Book Notes
Tracie McMillan, The American Way of Eating (New York: Scribners, 2012), 319pp.
Tracie McMillan is no food snob. She grew up near Flint, Michigan. Since her mother was an invalid, her dad did his best with the cooking, and McMillan isn't ashamed to say that Tuna Helper was one of her favorites. As she grew older, she began to think about a glaring "paradox of plenty" in American eating. To eat a healthy diet has become expensive, time consuming, and difficult, whereas to eat a bad diet has become cheap and easy. "Our agriculture is abundant, but healthy diets are not."

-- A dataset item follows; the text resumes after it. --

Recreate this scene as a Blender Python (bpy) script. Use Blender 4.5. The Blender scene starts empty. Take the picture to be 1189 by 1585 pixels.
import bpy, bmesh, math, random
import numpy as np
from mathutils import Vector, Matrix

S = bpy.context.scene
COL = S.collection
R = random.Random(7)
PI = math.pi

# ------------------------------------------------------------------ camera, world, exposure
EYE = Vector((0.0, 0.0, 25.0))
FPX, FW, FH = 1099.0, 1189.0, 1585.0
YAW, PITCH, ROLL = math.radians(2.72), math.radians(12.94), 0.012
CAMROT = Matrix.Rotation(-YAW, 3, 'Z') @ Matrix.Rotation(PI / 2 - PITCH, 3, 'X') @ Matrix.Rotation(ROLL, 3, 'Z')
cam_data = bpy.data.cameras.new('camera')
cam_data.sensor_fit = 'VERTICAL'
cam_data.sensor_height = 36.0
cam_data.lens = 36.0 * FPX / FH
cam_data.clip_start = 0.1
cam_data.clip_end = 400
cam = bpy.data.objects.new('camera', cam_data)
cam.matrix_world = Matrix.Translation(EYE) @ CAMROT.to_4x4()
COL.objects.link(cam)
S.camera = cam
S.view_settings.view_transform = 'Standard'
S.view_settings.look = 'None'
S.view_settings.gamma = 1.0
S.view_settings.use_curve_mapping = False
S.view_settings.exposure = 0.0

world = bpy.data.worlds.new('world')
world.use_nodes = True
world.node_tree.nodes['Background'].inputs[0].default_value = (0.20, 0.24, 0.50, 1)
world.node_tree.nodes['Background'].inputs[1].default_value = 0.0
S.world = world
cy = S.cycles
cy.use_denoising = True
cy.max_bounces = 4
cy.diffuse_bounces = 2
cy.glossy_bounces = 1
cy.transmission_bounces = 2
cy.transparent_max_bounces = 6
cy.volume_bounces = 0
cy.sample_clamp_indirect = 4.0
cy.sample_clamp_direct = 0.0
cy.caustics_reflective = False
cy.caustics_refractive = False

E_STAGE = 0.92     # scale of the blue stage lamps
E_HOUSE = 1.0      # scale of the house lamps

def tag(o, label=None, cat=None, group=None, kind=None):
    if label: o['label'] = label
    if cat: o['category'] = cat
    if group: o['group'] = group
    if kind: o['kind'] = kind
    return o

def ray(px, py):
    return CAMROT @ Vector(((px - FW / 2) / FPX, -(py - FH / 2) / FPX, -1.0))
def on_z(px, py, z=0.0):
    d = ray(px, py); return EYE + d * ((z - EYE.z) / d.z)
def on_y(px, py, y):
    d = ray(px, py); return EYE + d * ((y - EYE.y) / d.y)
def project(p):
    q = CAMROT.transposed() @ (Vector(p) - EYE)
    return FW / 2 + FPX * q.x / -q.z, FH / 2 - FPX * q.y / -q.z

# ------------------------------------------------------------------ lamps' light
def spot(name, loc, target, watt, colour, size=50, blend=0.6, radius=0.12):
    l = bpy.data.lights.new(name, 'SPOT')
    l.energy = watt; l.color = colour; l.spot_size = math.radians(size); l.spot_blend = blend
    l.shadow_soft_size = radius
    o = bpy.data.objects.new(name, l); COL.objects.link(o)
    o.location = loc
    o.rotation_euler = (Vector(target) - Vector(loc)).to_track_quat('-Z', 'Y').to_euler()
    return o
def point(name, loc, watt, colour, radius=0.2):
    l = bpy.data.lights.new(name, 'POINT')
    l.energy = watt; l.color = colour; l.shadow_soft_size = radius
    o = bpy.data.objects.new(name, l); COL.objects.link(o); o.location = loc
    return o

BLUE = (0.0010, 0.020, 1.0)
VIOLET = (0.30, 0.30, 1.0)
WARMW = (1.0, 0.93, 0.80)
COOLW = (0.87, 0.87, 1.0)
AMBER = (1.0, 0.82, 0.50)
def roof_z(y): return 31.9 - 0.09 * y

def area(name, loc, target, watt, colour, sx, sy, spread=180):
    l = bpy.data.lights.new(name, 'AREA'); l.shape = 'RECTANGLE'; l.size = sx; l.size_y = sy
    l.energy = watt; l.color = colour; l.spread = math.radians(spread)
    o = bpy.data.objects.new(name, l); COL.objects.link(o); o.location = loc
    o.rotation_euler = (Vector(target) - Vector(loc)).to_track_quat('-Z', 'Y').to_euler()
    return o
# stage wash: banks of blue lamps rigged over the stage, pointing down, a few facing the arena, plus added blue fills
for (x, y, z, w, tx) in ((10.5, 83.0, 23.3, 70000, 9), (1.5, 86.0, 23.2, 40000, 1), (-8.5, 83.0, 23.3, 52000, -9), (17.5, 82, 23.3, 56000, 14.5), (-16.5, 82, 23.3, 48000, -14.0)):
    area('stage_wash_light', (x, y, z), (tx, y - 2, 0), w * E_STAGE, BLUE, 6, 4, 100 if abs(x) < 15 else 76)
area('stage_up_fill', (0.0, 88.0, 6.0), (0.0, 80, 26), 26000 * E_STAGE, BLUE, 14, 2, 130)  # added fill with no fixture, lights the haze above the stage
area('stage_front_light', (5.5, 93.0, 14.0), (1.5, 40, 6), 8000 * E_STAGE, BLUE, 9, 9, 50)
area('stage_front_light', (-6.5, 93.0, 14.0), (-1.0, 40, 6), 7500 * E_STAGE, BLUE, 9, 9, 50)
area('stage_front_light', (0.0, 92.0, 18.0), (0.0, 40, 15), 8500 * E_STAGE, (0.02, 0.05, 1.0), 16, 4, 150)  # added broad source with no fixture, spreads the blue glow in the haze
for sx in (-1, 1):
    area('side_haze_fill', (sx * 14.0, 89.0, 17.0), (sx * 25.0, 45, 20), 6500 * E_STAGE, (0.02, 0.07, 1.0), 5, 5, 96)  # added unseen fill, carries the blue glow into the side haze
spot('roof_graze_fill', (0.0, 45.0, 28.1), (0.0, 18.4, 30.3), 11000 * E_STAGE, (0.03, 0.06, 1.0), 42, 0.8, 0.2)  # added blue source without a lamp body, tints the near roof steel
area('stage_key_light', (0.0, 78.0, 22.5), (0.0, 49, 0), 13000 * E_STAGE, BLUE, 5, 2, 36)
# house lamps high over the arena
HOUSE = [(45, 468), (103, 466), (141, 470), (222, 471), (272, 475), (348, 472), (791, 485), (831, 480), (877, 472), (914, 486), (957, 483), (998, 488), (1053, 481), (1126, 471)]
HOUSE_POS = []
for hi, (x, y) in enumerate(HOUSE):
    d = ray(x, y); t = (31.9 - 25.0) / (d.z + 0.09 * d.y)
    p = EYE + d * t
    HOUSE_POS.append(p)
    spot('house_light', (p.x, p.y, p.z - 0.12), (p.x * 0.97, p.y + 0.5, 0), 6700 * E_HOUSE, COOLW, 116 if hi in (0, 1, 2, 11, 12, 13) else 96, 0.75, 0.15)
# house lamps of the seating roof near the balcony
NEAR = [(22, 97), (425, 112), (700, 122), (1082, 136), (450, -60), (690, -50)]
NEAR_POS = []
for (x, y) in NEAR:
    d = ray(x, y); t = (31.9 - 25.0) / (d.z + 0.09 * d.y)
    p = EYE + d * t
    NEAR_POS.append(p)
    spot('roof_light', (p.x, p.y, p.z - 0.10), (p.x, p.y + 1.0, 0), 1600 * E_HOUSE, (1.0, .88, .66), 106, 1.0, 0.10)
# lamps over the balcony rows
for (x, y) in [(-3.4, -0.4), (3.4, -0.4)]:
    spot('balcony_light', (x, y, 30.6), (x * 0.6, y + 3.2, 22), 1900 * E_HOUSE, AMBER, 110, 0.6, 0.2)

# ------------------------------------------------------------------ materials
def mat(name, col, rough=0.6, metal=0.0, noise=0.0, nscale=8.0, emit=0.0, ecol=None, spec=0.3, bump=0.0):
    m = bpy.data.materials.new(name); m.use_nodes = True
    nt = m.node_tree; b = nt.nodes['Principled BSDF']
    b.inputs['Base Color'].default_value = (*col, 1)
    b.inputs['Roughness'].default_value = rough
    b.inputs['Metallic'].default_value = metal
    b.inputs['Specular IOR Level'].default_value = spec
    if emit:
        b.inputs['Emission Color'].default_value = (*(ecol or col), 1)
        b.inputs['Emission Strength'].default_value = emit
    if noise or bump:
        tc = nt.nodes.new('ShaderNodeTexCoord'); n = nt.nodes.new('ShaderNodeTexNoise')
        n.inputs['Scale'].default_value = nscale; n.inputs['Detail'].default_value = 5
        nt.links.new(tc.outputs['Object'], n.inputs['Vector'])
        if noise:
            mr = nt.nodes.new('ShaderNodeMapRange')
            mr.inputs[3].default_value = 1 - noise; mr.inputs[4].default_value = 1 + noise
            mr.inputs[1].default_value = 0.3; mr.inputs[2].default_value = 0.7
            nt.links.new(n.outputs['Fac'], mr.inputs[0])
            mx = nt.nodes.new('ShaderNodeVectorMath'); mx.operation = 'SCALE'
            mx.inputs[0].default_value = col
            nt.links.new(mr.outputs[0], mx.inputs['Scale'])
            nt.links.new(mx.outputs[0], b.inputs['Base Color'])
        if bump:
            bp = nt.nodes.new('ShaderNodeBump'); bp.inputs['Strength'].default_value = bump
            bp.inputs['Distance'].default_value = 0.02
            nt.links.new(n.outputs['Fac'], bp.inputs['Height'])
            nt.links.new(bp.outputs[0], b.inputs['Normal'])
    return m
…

To explore this conundrum, McMillan went underground as an investigative journalist to learn how America grows, sells, and eats its food. She spent two months each in three different jobs. In California she worked with migrant workers to pick grapes, sort peaches, and cut garlic. In Michigan she worked at two Walmarts on the overnight shift stocking shelves and in the fresh produce section. In Brooklyn she worked as an "expediter" at an Applebee's restaurant. She admits that this was an artificial rather than an authentic experience, but nonetheless, in each job she "lived and ate off the wages I earned, paying rent and buying groceries as if it were, in fact, my real life."
Her story is mildly schizophrenic. Sometimes she focuses on the workers, who in these jobs are underpaid, cheated, work in unsafe places, and enjoy little training or benefits. And the bad thing about these jobs is that they are probably "good" jobs for unskilled people who are a sort of permanent under class. At other times the focus is on the food, how it's grown, shipped, processed, etc. Walmart, for example, is now the largest grocer in the world, and largest employer in the US; it sells twice as much food as its next three competitors combined. And farmers markets? They sell about 1% of the food we buy.
A small minority of Americans can buy heirloom tomatoes at Whole Foods and read books by Michael Pollan. McMillan shows that most Americans are trapped in a system of food deserts and processed foods that makes it hard to eat healthy. Her book brings to mind the recent movie about American hunger called A Place at the Table, and similar books of investigative journalism like Working in the Shadows: A Year of Doing the Jobs Most Americans Won't Do by Gabriel Thompson, and Nickle and Dimed; On Not Getting By in America by Barbara Ehrenreich. America boasts that it's the largest food producer in the world; but many if not most if its citizens enjoy few benefits from this distinction.